Having taken a match to a piece of white birch bark and gotten a whiff of the overpowering turpentine smell made us wonder why anyone would pay money to taste birch syrup – so we were desperate to try it. We were left with tasting spoon frozen in mid-air. Moore is completely sold out of last year’s production, and this season’s won’t be ready for weeks.

Moore describes the taste as “very molasses-y.” Others describe it as sweet, though not as sweet as maple syrup, with a fruity, tangy taste.
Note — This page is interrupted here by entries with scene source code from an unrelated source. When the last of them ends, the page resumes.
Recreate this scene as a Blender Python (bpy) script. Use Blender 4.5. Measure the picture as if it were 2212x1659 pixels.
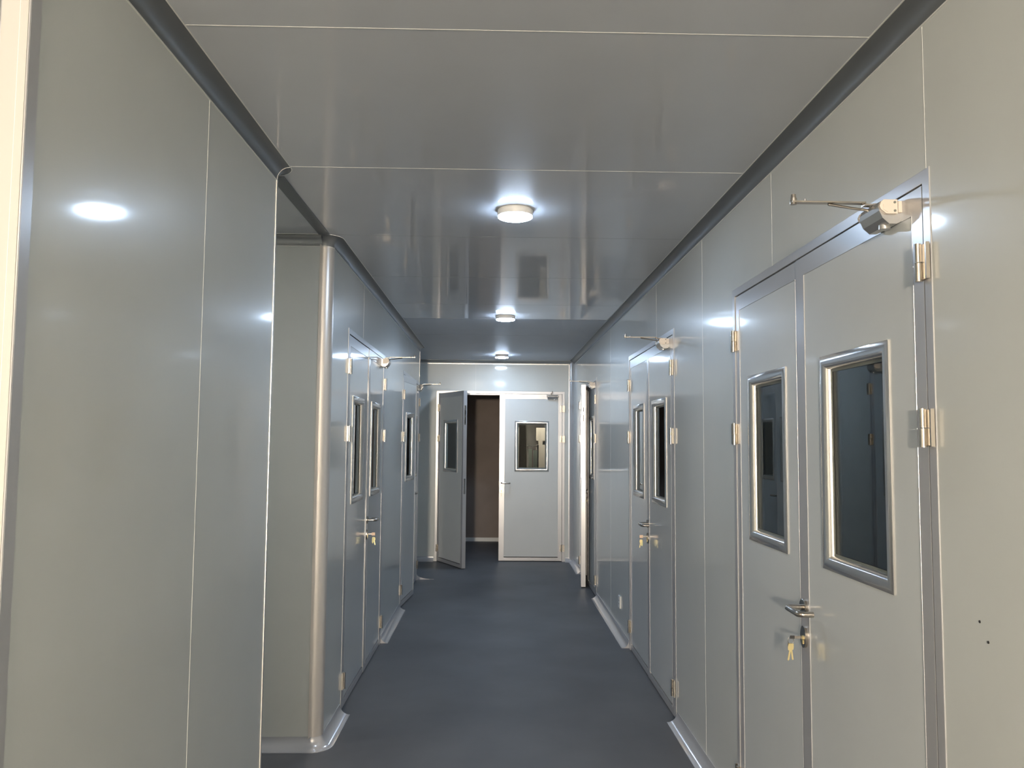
import bpy, bmesh, math
from mathutils import Vector, Matrix
sc = bpy.context.scene
for o in list(bpy.data.objects): bpy.data.objects.remove(o, do_unlink=True)
COL = sc.collection

# ---------------------------------------------------------------- camera
FPX, YAW, PITCH, ROLL, CAMZ = 1749.745, 0.0206564, 0.0713031, 0.00780873, 1.5
cd = bpy.data.cameras.new('camera'); cam = bpy.data.objects.new('camera', cd); COL.objects.link(cam)
cd.sensor_fit = 'HORIZONTAL'; cd.sensor_width = 36.0; cd.lens = FPX/2212*36.0; cd.clip_start = .02; cd.clip_end = 100
Fv = Vector((math.sin(YAW)*math.cos(PITCH), math.cos(YAW)*math.cos(PITCH), math.sin(PITCH)))
Rv = Vector((math.cos(YAW), -math.sin(YAW), 0)); Uv = Rv.cross(Fv)
R2 = Rv*math.cos(ROLL)+Uv*math.sin(ROLL); U2 = -Rv*math.sin(ROLL)+Uv*math.cos(ROLL)
m = Matrix.Identity(4)
for i in range(3): m[i][0] = R2[i]; m[i][1] = U2[i]; m[i][2] = -Fv[i]
m[2][3] = CAMZ
cam.matrix_world = m; sc.camera = cam

# ---------------------------------------------------------------- world, view
w = bpy.data.worlds.new('world'); sc.world = w; w.use_nodes = True
w.node_tree.nodes['Background'].inputs[0].default_value = (.8, .85, 1, 1)
w.node_tree.nodes['Background'].inputs[1].default_value = 0.02
sc.view_settings.view_transform = 'Standard'; sc.view_settings.look = 'None'
sc.view_settings.gamma = 1; sc.view_settings.use_curve_mapping = False
sc.view_settings.exposure = 0.76
try:
    sc.cycles.max_bounces = 12; sc.cycles.diffuse_bounces = 6; sc.cycles.glossy_bounces = 8
    sc.cycles.transmission_bounces = 8; sc.cycles.sample_clamp_indirect = 6.0
except Exception: pass
COOL = (.60, .77, 1.0); WARM = (1.0, .76, .48)
LAMP_COOL = 82.0     # emission of the corridor lamps
LAMP_WARM = 45.0
WORK = 1120.0          # emission of the warm work light far behind the camera     # emission of the lamps in the hall behind the camera
ROOM_WARM = 10.0

# ---------------------------------------------------------------- key sizes (metres)
XR, XL, HC, CV = .997, -.838, 2.537, .050
YE = 10.313; TH = .05; DH = 2.142
YN0, YN1 = 1.417, 3.09       # near piece of the left wall
YC, YL9 = 4.085, 9.0         # far piece of the left wall
RC = .05

# ---------------------------------------------------------------- materials
def mat(name, col, rough=.5, metal=0., spec=.5, noise=0., nscale=6., bump=0., coat=0., coat_r=.1, aniso=False):
    M = bpy.data.materials.new(name); M.use_nodes = True
    nt = M.node_tree; b = nt.nodes['Principled BSDF']
    b.inputs['Base Color'].default_value = (*col, 1); b.inputs['Roughness'].default_value = rough
    b.inputs['Metallic'].default_value = metal; b.inputs['Specular IOR Level'].default_value = spec
    b.inputs['Coat Weight'].default_value = coat; b.inputs['Coat Roughness'].default_value = coat_r
    if noise or bump:
        tc = nt.nodes.new('ShaderNodeTexCoord'); n = nt.nodes.new('ShaderNodeTexNoise')
        n.inputs['Scale'].default_value = nscale; n.inputs['Detail'].default_value = 6
        nt.links.new(tc.outputs['Object'], n.inputs['Vector'])
        if noise:
            r = nt.nodes.new('ShaderNodeValToRGB')
            r.color_ramp.elements[0].position = .3; r.color_ramp.elements[1].position = .7
            r.color_ramp.elements[0].color = (*[c*(1-noise) for c in col], 1)
            r.color_ramp.elements[1].color = (*[min(1, c*(1+noise)) for c in col], 1)
            nt.links.new(n.outputs['Fac'], r.inputs[0]); nt.links.new(r.outputs[0], b.inputs['Base Color'])
        if bump:
            bp = nt.nodes.new('ShaderNodeBump'); bp.inputs['Strength'].default_value = bump
            bp.inputs['Distance'].default_value = .002
            nt.links.new(n.outputs['Fac'], bp.inputs['Height']); nt.links.new(bp.outputs[0], b.inputs['Normal'])
    return M
def emit(name, col, s):
    M = bpy.data.materials.new(name); M.use_nodes = True; nt = M.node_tree; nt.nodes.clear()
    e = nt.nodes.new('ShaderNodeEmission'); o = nt.nodes.new('ShaderNodeOutputMaterial')
    e.inputs[0].default_value = (*col, 1); e.inputs[1].default_value = s
    nt.links.new(e.outputs[0], o.inputs[0]); return M
PANEL = mat('coated_panel', (.62, .64, .615), .32, 0, .25, noise=.02, nscale=3, coat=.75, coat_r=.08)
CEILM = mat('matt_ceiling_panel', (.52, .54, .58), .45, 0, .3, noise=.02, nscale=3)
DOORP = mat('coated_door_panel', (.625, .65, .645), .32, 0, .25, noise=.02, nscale=3, coat=.75, coat_r=.08)
CEILP = mat('coated_ceiling_panel', (.56, .58, .61), .42, 0, .22, noise=.02, nscale=3, coat=.75, coat_r=.05)
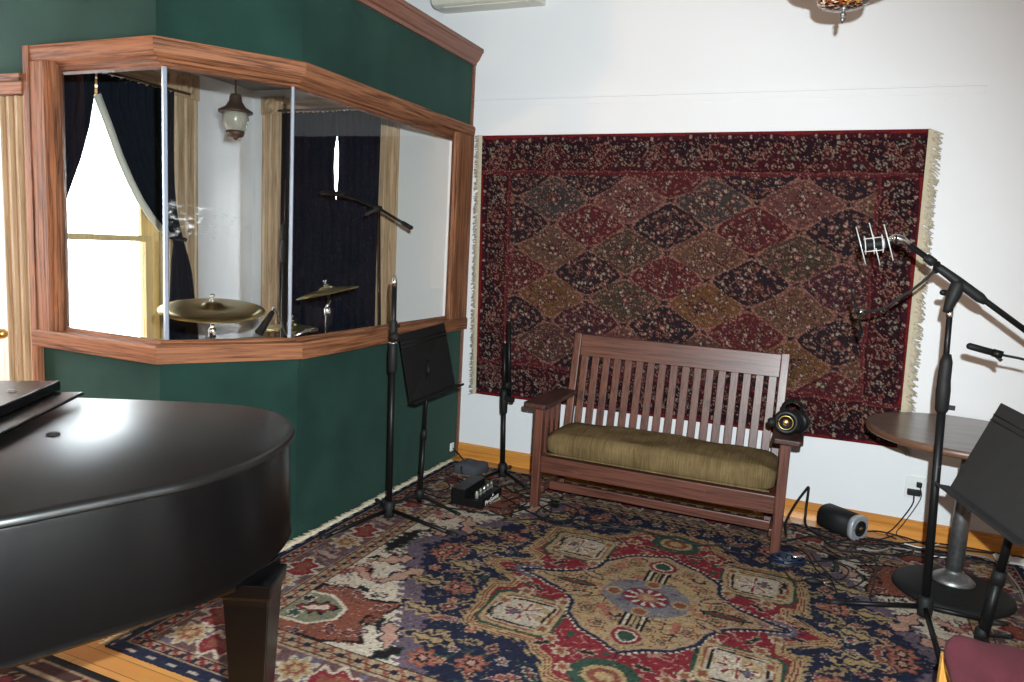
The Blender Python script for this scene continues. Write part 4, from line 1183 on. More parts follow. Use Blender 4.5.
b = MB(); b.tube([mc + ax * .05 + u_ * .012, mc + ax * .078 + u_ * .020, bl_ + Vector((-.022, 0, .016)), bl_ + bd * .01], [.013, .018, .016, .014], 14); b.build('swivel', 'chrome', mt)
b = MB(); b.torus(mc + ax * .080 + u_ * .012, .018, .005, ax, 20, 8); b.build('lock_ring', 'blackmatte', mt)
pf = thing('pop_filter', 'thin round pop filter on a curved arm clamped to the boom by the silver microphone', 'pop filter', (2.84, -1.10, 1.58))
pc = Vector((2.548, -1.110, 1.378)); lv = Vector((.067, 0, -.2)).normalized(); vv = Vector((.15, 3.68, -.22)).normalized()
pa = lv.cross(vv).normalized()
b = MB(); b.torus(pc, .098, .0055, pa, 36, 8); b.build('ring', 'black', pf)
b = MB(); b.lathe([(.096, -.001), (.096, .001)], pc, pa, 36); b.build('screen', 'blackmatte', pf)
MB().tube(spline([(2.842, -1.105, 1.592), (2.805, -1.09, 1.545), (2.762, -1.075, 1.497), (2.715, -1.07, 1.456), (2.66, -1.075, 1.407), (2.60, -1.09, 1.386), tuple(pc + pa * (.012 if pa.x > 0 else -.012))], 8), .0065, 8).build('gooseneck', 'rubber', pf)
b = MB(); b.tube([(2.838, -1.135, 1.618), (2.842, -1.085, 1.585)], .014, 12); b.build('clamp', 'black', pf)
MB().ball(pc + pa * (.014 if pa.x > 0 else -.014), .012, n=8).build('joint', 'chrome', pf)
# small microphone on a gooseneck at the far right
gm = thing('gooseneck_microphone', 'slim black microphone on a thin gooseneck over the round table', 'microphone', (3.50, -1.22, 0))
m0, m1 = Vector((2.978, -1.2, 1.280)), Vector((3.108, -1.2, 1.2525))
e = (m1 - m0).normalized()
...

White birch trees have been tapped to make syrup since Colonial times, according to the late Sanborn Brown of Henniker, a Dartmouth graduate, MIT dean, physics professor, brewer, vinter and author of Wines and Beers of Old New England, a How-to-Do-It History. More often, however, colonists put their drills to betula niger, the sweet or black birch, whose bark is nearly identical to that of the cherry tree. Break off a fresh twig and chew it, and which is which becomes clear in an instant. Black birch tree twigs taste like wintergreen and were used as toothbrushes by Native Americans. The tree’s twigs and sap were used by colonists, and in modern times by editorialists, to make a wintergreen-scented birch beer.

Birch trees begin running about the time maple trees dry up, so researchers at Cornell University and the University of Vermont are experimenting to see whether they could boost the region’s agricultural economy with a whole new market for syrup makers, farmers and woodlot owners. Some are also turning a hungry eye to walnut trees, which are said to produce a syrup one researcher described as sweet as maple syrup but lighter and with butterscotch overtones. It, too, is almost impossible to find.

Curious syrup lovers can either wait until the new industry develops or, if they have access to woods, gather some buckets, spiles, a bit, brace and mallet. They’ll discover that in season the handouts do grow on bushes and the sweetness flows from trees.